Work to do:
Repeat exactly the stretch of lines from the line containing "m = MB(); m.box(uR - 0.22, uR" through the line containing "m = MB(); m.box(uL + 0.22, uR - 0.22, 0.45, DEPTH", both included, and nothing else.
* BEGIN Task data *
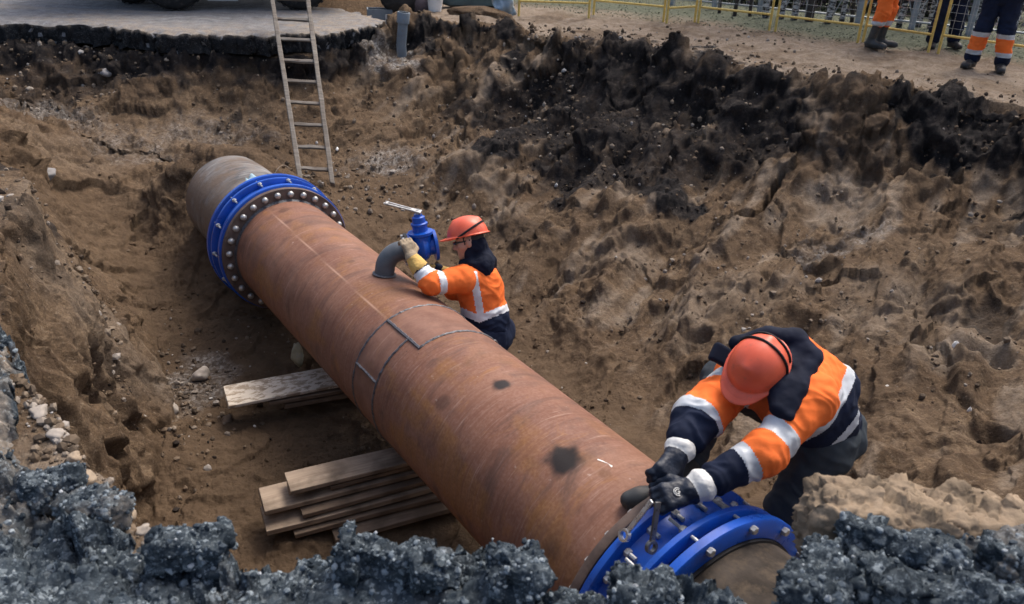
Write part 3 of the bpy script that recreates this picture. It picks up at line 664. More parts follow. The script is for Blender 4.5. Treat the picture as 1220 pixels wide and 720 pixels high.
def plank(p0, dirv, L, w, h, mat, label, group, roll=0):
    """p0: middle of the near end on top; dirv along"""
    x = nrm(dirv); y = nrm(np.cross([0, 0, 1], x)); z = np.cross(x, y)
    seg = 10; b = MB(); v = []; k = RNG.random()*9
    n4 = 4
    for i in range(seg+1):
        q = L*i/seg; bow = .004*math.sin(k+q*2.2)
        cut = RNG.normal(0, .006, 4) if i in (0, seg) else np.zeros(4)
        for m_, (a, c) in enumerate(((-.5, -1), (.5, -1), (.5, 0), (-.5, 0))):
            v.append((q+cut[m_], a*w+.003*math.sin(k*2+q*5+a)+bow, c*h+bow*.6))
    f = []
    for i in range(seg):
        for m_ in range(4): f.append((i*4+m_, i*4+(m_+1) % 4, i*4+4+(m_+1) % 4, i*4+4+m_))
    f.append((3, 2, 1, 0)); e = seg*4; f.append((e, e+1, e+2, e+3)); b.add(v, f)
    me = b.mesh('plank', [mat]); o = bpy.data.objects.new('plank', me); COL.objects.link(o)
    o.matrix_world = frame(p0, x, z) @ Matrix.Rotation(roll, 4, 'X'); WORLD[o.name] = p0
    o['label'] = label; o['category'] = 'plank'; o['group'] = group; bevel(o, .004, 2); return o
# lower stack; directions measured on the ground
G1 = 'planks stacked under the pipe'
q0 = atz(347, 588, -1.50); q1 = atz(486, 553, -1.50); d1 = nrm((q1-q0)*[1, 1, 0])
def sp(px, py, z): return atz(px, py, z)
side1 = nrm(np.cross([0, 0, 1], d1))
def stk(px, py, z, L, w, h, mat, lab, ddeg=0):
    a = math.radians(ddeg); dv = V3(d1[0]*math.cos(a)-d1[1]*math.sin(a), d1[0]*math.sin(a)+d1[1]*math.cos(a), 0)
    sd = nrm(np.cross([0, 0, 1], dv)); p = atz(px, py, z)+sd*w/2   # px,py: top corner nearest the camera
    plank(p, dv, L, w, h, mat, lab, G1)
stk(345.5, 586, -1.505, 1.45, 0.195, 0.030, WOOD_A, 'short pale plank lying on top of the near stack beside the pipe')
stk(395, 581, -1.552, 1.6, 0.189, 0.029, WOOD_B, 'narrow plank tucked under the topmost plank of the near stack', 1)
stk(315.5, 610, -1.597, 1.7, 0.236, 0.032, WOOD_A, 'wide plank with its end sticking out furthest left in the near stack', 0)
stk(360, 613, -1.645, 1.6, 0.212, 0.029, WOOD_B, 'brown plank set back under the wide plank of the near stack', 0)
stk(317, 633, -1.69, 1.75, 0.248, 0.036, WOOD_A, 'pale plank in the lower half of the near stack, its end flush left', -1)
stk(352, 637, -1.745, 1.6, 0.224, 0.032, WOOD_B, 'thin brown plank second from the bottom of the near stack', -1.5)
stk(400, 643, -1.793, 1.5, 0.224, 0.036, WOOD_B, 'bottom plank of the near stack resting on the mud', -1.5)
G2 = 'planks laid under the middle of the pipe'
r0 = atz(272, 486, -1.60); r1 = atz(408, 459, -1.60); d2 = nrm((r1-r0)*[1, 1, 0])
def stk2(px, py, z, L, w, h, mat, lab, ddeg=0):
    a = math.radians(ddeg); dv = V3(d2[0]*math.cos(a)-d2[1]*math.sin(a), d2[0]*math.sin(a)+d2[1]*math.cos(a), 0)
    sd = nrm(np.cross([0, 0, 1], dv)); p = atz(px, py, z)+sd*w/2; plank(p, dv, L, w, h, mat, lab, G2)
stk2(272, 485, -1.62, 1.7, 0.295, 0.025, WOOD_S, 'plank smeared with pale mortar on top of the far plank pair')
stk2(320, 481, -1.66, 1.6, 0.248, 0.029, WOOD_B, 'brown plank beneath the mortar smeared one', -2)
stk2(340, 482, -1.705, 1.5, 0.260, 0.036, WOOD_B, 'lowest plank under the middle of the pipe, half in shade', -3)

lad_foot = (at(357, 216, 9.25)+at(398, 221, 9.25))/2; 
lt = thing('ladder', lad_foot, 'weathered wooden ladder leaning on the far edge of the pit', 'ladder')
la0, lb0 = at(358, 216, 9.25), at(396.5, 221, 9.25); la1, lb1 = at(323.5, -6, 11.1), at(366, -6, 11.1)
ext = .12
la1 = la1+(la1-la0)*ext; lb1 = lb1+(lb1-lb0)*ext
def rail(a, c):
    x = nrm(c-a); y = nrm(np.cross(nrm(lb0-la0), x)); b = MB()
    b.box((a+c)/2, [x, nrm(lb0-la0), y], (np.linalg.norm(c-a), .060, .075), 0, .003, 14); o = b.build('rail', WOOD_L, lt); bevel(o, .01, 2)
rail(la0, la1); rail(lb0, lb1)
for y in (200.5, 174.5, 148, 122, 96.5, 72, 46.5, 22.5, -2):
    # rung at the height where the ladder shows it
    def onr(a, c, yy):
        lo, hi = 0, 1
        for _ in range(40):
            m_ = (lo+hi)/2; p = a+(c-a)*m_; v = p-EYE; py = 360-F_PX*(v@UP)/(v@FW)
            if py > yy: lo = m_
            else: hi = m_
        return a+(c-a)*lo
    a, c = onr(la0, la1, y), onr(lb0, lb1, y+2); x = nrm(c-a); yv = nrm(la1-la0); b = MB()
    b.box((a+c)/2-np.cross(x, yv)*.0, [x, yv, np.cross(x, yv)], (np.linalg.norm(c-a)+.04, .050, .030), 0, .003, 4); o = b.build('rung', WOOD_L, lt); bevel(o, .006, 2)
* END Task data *
* BEGIN Task data *
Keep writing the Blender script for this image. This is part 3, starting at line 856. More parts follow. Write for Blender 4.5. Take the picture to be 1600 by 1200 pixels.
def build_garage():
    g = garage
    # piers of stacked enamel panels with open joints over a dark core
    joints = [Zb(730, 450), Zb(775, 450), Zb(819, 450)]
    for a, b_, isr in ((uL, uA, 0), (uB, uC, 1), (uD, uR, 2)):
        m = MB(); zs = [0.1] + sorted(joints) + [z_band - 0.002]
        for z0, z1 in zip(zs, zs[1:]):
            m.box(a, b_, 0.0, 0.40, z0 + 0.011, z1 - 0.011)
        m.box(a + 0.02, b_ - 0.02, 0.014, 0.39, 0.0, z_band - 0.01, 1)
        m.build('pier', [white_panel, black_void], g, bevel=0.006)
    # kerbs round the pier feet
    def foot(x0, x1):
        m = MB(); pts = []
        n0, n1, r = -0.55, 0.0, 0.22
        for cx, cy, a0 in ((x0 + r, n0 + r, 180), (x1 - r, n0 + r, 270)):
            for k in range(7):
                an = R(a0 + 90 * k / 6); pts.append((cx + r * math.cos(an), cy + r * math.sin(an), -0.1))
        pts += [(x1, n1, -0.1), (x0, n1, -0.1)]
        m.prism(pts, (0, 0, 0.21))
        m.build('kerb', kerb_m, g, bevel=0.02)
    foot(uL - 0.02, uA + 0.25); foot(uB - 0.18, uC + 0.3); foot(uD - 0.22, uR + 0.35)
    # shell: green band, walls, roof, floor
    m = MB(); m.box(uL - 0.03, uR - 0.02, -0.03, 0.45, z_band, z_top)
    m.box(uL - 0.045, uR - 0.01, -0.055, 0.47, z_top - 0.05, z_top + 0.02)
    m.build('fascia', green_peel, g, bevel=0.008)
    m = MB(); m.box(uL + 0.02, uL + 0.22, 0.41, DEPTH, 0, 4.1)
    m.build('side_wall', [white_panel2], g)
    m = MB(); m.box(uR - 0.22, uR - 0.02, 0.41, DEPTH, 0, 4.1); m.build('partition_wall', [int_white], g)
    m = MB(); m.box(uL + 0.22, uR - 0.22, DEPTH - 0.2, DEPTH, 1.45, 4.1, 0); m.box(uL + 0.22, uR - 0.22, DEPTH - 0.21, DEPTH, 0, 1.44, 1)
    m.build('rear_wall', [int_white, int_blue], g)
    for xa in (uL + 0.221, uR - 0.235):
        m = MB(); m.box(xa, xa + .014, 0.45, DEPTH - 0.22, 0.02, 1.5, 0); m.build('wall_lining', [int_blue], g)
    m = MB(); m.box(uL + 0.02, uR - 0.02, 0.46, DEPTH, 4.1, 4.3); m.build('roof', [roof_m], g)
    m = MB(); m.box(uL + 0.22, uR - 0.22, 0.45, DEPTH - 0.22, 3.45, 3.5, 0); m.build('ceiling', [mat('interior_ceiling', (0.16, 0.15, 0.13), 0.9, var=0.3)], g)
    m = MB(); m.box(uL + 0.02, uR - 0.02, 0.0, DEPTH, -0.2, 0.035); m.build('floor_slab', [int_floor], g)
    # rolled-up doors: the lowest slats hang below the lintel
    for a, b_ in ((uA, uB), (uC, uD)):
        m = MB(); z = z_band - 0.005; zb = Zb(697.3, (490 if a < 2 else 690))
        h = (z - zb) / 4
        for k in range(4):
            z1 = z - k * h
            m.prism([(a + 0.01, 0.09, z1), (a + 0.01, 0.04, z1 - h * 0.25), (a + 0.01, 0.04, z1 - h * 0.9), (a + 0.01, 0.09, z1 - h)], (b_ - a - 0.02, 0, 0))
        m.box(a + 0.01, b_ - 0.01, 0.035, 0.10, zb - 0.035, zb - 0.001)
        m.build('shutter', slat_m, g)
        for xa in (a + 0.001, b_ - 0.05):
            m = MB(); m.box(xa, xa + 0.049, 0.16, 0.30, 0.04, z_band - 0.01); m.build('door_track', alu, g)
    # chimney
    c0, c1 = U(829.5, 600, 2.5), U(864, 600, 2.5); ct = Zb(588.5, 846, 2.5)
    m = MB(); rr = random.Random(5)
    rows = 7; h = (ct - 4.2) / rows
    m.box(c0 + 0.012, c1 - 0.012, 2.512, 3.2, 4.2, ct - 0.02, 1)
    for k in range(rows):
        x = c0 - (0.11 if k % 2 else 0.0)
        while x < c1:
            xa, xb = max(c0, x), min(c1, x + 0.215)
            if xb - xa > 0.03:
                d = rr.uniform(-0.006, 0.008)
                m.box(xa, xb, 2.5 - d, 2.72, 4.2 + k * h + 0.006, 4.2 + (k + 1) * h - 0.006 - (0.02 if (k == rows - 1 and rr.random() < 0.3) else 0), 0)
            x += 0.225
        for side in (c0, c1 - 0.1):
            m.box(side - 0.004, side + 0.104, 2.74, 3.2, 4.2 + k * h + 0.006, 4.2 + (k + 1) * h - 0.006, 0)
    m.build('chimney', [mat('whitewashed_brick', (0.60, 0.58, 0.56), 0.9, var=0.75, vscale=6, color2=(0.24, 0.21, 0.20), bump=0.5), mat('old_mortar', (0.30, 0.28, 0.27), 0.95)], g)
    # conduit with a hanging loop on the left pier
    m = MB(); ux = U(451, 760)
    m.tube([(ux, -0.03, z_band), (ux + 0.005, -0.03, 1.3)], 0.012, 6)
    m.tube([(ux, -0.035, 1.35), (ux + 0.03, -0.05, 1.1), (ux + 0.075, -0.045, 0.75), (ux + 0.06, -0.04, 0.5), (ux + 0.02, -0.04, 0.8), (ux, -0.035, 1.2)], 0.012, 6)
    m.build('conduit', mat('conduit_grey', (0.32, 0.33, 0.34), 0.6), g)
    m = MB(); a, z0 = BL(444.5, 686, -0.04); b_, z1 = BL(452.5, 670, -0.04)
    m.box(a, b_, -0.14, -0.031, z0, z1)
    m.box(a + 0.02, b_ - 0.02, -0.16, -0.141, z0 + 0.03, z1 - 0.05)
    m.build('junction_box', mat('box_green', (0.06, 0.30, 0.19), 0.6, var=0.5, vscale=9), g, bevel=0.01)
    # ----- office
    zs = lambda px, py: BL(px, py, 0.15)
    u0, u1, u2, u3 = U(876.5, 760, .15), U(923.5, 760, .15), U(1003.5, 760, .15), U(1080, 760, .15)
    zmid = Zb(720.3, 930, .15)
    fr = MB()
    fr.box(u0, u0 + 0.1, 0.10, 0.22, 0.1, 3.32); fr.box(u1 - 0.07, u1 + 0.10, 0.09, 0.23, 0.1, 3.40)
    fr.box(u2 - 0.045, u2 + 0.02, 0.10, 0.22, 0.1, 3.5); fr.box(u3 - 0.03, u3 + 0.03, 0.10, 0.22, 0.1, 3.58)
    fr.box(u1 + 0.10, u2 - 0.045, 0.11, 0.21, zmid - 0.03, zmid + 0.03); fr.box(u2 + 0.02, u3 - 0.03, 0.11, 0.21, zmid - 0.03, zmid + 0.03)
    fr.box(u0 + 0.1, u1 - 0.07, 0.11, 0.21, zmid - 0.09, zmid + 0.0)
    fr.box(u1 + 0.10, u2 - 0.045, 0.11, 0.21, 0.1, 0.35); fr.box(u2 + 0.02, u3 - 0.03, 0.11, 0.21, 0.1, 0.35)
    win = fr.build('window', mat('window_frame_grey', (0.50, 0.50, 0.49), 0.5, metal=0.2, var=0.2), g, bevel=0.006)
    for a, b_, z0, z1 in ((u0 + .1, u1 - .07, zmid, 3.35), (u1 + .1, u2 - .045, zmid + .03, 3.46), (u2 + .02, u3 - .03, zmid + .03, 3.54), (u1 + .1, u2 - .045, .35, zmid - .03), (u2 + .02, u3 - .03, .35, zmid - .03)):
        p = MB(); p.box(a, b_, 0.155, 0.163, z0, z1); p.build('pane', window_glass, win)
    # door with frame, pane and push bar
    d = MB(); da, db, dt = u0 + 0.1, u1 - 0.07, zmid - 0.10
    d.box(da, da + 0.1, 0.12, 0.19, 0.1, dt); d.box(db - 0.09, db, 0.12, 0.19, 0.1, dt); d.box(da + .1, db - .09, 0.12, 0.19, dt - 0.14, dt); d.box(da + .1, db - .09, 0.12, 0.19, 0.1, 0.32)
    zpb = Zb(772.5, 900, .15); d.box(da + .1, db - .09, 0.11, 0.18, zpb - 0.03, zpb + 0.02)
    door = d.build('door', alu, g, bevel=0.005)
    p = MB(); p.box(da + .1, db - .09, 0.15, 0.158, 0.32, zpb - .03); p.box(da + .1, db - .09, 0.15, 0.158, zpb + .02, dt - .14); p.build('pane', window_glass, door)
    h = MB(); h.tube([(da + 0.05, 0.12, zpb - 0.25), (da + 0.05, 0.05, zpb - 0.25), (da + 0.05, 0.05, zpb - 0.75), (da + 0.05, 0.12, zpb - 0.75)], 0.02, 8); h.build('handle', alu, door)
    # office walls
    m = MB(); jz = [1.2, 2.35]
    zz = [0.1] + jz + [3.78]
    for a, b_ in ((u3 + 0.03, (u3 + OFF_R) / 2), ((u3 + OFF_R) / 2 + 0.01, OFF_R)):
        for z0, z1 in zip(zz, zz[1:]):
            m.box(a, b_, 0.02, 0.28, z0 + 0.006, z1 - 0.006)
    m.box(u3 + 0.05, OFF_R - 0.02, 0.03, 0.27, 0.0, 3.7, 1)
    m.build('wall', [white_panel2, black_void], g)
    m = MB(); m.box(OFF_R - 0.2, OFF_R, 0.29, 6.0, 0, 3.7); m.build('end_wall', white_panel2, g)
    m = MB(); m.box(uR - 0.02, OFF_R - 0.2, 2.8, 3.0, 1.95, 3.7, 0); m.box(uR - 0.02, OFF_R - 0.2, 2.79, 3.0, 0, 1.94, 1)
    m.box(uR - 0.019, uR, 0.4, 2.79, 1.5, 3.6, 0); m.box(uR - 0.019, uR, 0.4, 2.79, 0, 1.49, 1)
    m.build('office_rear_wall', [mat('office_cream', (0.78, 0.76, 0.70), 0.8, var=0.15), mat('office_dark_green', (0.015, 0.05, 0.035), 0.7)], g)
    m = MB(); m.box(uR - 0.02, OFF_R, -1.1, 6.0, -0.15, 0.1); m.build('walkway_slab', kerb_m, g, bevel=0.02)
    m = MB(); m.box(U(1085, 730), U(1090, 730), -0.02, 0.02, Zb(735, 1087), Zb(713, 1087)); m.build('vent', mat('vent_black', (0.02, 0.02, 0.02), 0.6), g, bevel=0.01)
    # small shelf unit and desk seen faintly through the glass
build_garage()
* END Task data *
Right answer:
    m = MB(); m.box(uR - 0.22, uR - 0.02, 0.41, DEPTH, 0, 4.1); m.build('partition_wall', [int_white], g)
    m = MB(); m.box(uL + 0.22, uR - 0.22, DEPTH - 0.2, DEPTH, 1.45, 4.1, 0); m.box(uL + 0.22, uR - 0.22, DEPTH - 0.21, DEPTH, 0, 1.44, 1)
    m.build('rear_wall', [int_white, int_blue], g)
    for xa in (uL + 0.221, uR - 0.235):
        m = MB(); m.box(xa, xa + .014, 0.45, DEPTH - 0.22, 0.02, 1.5, 0); m.build('wall_lining', [int_blue], g)
    m = MB(); m.box(uL + 0.02, uR - 0.02, 0.46, DEPTH, 4.1, 4.3); m.build('roof', [roof_m], g)
    m = MB(); m.box(uL + 0.22, uR - 0.22, 0.45, DEPTH - 0.22, 3.45, 3.5, 0); m.build('ceiling', [mat('interior_ceiling', (0.16, 0.15, 0.13), 0.9, var=0.3)], g)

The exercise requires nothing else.